What this task involves => Keep only the lines from the top of the listing through the one with "SC.cycles.sample_clamp_indirect = 4.0", and reproduce them unaltered.

Source data =>

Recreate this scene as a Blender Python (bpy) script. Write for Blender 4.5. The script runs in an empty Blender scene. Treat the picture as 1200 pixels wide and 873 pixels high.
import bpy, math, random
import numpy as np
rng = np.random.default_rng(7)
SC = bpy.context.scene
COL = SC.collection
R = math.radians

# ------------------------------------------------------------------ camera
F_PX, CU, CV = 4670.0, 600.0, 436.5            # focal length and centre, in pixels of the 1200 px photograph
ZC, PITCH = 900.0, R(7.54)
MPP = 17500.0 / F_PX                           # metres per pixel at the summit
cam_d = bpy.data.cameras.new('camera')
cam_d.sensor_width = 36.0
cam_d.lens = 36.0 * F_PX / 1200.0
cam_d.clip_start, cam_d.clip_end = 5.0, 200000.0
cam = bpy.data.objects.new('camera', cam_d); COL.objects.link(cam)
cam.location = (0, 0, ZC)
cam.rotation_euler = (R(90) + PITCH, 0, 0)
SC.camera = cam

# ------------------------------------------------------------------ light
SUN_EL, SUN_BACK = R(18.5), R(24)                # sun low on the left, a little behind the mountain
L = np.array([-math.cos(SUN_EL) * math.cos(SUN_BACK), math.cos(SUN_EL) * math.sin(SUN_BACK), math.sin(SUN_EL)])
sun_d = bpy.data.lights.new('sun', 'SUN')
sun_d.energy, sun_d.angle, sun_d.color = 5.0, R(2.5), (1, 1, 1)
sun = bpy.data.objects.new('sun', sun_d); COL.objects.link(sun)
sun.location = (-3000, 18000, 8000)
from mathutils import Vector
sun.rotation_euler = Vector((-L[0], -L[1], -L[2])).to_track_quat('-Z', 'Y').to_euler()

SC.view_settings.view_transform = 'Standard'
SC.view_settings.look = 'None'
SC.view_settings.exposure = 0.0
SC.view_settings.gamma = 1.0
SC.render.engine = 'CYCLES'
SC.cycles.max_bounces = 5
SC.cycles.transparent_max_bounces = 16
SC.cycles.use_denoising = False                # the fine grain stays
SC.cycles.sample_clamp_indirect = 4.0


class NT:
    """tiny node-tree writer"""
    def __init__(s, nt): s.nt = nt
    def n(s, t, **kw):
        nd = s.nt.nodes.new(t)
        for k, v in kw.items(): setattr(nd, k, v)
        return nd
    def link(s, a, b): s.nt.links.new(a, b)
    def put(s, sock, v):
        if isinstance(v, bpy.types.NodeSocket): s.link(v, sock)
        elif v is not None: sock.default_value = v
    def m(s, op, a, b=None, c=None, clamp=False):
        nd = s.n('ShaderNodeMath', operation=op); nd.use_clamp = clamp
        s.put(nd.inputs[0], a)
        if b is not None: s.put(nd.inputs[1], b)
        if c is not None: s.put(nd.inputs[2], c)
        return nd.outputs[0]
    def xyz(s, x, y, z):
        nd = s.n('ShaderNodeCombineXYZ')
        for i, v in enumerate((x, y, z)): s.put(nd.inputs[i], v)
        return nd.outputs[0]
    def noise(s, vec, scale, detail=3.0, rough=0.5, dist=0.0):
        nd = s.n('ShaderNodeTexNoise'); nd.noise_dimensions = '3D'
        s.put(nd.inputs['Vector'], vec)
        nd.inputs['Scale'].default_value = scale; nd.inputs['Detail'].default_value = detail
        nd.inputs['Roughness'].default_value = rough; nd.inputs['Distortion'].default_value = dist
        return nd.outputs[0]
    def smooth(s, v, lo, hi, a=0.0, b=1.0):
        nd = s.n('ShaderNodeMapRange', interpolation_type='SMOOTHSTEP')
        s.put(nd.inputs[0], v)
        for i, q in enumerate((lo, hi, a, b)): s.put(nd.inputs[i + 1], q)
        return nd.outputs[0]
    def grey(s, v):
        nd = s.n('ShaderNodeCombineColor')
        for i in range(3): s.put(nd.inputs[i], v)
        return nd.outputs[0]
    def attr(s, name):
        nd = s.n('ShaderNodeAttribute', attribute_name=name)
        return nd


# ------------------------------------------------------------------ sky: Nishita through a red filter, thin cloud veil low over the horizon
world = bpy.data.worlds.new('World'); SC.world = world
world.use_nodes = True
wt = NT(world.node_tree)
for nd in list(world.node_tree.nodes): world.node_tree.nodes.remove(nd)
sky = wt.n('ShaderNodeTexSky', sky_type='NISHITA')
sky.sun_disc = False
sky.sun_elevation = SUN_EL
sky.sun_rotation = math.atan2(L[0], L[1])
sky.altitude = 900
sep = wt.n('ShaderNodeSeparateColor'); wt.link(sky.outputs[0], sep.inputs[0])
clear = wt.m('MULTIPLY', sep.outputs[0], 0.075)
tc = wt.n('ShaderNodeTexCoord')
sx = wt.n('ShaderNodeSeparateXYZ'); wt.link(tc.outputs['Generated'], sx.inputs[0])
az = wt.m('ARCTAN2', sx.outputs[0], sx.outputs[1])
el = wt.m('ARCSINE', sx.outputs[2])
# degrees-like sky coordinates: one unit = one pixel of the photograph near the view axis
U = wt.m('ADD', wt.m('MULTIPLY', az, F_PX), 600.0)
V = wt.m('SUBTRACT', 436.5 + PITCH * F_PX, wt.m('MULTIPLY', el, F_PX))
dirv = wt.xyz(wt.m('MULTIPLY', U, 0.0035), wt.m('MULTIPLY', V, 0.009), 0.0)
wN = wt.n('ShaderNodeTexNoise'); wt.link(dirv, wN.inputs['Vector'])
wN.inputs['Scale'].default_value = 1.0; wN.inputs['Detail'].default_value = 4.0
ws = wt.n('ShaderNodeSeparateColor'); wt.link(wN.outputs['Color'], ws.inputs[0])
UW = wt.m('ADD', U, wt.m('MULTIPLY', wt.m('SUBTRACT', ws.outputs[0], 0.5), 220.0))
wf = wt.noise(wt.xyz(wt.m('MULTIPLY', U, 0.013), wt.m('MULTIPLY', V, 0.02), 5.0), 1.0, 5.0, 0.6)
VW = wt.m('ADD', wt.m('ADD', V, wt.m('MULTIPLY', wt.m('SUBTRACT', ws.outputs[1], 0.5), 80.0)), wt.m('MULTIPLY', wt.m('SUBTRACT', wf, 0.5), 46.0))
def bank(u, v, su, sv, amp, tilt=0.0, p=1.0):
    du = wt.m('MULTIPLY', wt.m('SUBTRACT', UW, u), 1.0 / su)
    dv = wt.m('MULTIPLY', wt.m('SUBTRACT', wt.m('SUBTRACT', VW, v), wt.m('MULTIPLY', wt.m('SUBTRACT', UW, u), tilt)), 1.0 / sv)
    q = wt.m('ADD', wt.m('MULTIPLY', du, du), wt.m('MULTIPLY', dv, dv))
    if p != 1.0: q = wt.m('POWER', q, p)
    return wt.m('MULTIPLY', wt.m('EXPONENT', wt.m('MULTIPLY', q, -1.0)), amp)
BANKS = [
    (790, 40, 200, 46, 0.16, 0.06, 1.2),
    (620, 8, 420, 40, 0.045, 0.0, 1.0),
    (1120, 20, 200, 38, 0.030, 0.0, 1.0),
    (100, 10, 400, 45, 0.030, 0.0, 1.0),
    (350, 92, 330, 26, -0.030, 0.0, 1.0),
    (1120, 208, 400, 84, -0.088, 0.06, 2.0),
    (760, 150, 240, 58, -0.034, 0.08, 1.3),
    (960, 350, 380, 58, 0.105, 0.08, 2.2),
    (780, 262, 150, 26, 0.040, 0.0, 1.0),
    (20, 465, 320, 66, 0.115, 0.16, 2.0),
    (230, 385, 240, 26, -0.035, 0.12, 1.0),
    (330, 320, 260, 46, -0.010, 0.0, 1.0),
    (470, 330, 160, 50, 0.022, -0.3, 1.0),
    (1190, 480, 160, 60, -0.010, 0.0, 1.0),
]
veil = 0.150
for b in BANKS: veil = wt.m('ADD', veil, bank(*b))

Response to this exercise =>
Recreate this scene as a Blender Python (bpy) script. Write for Blender 4.5. The script runs in an empty Blender scene. Treat the picture as 1200 pixels wide and 873 pixels high.
import bpy, math, random
import numpy as np
rng = np.random.default_rng(7)
SC = bpy.context.scene
COL = SC.collection
R = math.radians

# ------------------------------------------------------------------ camera
F_PX, CU, CV = 4670.0, 600.0, 436.5            # focal length and centre, in pixels of the 1200 px photograph
ZC, PITCH = 900.0, R(7.54)
MPP = 17500.0 / F_PX                           # metres per pixel at the summit
cam_d = bpy.data.cameras.new('camera')
cam_d.sensor_width = 36.0
cam_d.lens = 36.0 * F_PX / 1200.0
cam_d.clip_start, cam_d.clip_end = 5.0, 200000.0
cam = bpy.data.objects.new('camera', cam_d); COL.objects.link(cam)
cam.location = (0, 0, ZC)
cam.rotation_euler = (R(90) + PITCH, 0, 0)
SC.camera = cam

# ------------------------------------------------------------------ light
SUN_EL, SUN_BACK = R(18.5), R(24)                # sun low on the left, a little behind the mountain
L = np.array([-math.cos(SUN_EL) * math.cos(SUN_BACK), math.cos(SUN_EL) * math.sin(SUN_BACK), math.sin(SUN_EL)])
sun_d = bpy.data.lights.new('sun', 'SUN')
sun_d.energy, sun_d.angle, sun_d.color = 5.0, R(2.5), (1, 1, 1)
sun = bpy.data.objects.new('sun', sun_d); COL.objects.link(sun)
sun.location = (-3000, 18000, 8000)
from mathutils import Vector
sun.rotation_euler = Vector((-L[0], -L[1], -L[2])).to_track_quat('-Z', 'Y').to_euler()

SC.view_settings.view_transform = 'Standard'
SC.view_settings.look = 'None'
SC.view_settings.exposure = 0.0
SC.view_settings.gamma = 1.0
SC.render.engine = 'CYCLES'
SC.cycles.max_bounces = 5
SC.cycles.transparent_max_bounces = 16
SC.cycles.use_denoising = False                # the fine grain stays
SC.cycles.sample_clamp_indirect = 4.0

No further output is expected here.